That's my question. The history of cross-burning in America has a certain history to it. Flag burning has a very different history, although in this case it may very well have been done with a similar motive -- to intimidate the property owner. Your response to my original question seems to involve a broad reading of Black, or else reliance on some other case.

Sobek said...

"That wasn't a bright line rule in Virginia v. Black though, correct?"

I'm making an argument from my assumption that one act is inherently more threatening than another, rather than a reliance on anything specific in Black, which I haven't read in a couple of years. So no, I don't think it's a bright line rule.

But it also has not historically been the practice of Klansmen to burn crosses on their own lawns to intimidate blacks in general. That hate speech is pernicious because when you put the cross on a particular lawn, it constitutes a direct threat to a very limited and specific group of people.

Again, I'm reasoning from first principles, rather than relying on specific cases.

egarber said...

Actually, wasn't Virginia v. Black a companion ruling? One of the parties actually burned a cross on his own property, I thought (or allowed it).?

But yeah, professor Dorf started this -- let's make him answer :-)

egarber said...

Your response to my original question seems to involve a broad reading of Black, or else reliance on some other case.

OR, since I think Black was about more than erecting something on someone else's property, it's that neither Black NOR Texas v. J say much about the state's general ability to thwart physical intimidation -- through trespassing, arson laws, etc.
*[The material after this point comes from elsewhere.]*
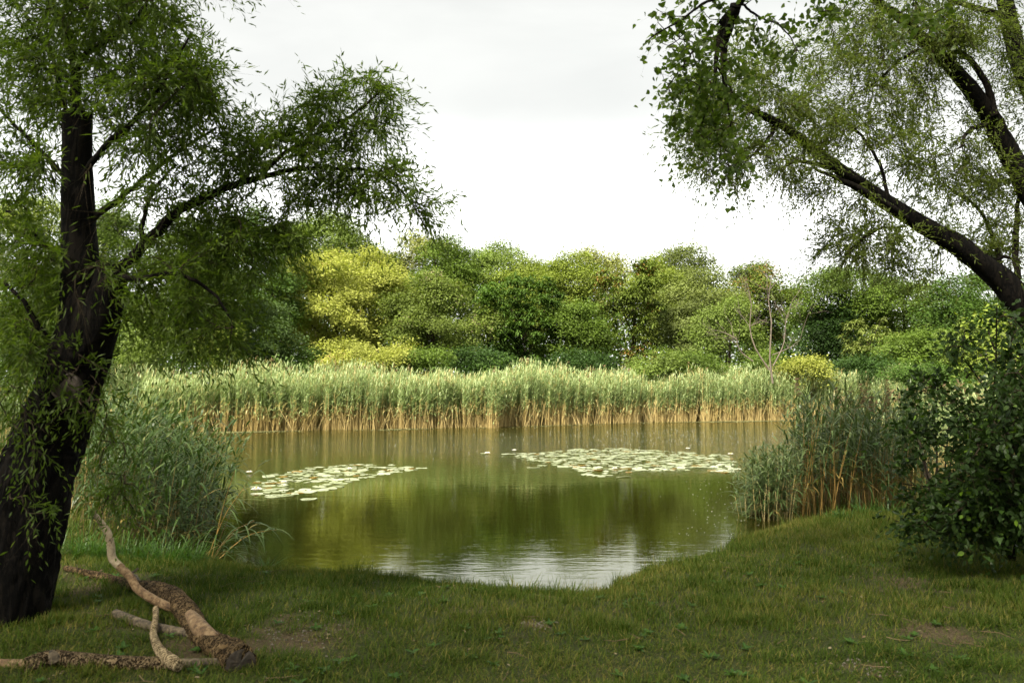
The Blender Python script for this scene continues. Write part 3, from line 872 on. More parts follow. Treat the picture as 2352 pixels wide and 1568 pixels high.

And that takes us back to Mike's original post -- i.e., arson laws are pretty easily enforced without "account of a message".In fact, they don't relate to speech at all.

Michael C. Dorf said...

I had in mind RAV v. St. Paul and Wisconsin v. Mitchell.

PG said...

You want to be clear on what VA v. Black actually did. The statute made it a felony for any person, with the intent of intimidating any person or group, to burn a cross on the property of another, a highway or other public place; and specifies that any such burning shall be prima facie evidence of an intent to intimidate a person or group. Burning a cross on your own property was still legal. The Court majority stripped the "prima facie evidence" part out and required the state to prove intent, but the special status of cross-burning (I'm pretty sure that intimidation by non-cross-burning means is a misdemeanor) remains. Thomas emphasized the special history of cross-burning in his opinion that the prima facie aspect should have been left in, but he also thought Johnson was wrongly decided.

So inasmuch as these idiots were burning someone else's property, while standing on someone else's property, whether it's a flag or laundry on the line is irrelevant.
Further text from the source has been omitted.